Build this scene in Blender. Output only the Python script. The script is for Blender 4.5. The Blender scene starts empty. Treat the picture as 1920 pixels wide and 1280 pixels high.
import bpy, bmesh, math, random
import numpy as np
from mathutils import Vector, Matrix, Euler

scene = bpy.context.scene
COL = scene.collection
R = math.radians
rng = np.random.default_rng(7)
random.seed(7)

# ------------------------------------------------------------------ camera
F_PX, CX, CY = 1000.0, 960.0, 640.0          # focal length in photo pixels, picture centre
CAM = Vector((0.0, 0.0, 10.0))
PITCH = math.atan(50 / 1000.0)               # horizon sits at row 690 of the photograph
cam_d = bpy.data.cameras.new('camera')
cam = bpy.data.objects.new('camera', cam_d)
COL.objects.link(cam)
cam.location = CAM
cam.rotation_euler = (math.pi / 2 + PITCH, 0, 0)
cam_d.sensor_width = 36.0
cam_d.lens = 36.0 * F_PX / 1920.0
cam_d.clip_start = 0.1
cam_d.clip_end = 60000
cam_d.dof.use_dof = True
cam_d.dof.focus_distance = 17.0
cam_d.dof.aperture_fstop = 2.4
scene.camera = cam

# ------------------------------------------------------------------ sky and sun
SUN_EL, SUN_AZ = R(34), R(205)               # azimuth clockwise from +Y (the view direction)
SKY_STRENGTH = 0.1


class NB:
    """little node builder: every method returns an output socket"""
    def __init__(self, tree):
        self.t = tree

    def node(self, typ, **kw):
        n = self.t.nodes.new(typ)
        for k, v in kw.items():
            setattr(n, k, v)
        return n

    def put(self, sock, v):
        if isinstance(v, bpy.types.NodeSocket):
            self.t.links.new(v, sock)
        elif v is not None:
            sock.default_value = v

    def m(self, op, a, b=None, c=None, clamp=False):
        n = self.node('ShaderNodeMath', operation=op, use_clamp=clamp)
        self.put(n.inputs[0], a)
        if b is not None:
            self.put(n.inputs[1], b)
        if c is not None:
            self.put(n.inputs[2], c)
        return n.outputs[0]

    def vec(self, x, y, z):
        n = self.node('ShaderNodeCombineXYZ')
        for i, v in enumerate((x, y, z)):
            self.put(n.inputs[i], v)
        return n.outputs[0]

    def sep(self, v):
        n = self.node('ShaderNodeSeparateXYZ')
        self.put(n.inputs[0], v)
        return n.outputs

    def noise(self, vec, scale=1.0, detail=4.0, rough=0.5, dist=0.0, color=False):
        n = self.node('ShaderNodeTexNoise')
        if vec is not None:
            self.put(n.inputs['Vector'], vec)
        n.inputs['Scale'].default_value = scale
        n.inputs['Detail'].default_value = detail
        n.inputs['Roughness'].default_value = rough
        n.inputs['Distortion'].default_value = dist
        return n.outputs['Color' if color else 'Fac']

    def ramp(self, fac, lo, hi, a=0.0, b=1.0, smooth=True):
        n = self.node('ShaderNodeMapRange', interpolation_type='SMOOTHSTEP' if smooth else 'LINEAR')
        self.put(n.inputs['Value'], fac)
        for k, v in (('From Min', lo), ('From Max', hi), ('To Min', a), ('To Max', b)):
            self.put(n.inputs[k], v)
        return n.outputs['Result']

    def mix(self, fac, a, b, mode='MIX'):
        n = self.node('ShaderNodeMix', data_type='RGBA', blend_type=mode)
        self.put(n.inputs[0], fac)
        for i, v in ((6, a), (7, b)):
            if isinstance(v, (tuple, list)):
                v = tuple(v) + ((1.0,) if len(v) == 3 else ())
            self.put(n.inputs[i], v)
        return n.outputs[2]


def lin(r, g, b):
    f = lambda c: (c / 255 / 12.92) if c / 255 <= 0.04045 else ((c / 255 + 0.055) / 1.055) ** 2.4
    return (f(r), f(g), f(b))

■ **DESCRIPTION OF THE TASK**
Lines from the start of the material above through the line containing "random.seed(7)" are to be duplicated exactly, and only those.

■ **CORRECT ANSWER**
Build this scene in Blender. Output only the Python script. The script is for Blender 4.5. The Blender scene starts empty. Treat the picture as 1920 pixels wide and 1280 pixels high.
import bpy, bmesh, math, random
import numpy as np
from mathutils import Vector, Matrix, Euler

scene = bpy.context.scene
COL = scene.collection
R = math.radians
rng = np.random.default_rng(7)
random.seed(7)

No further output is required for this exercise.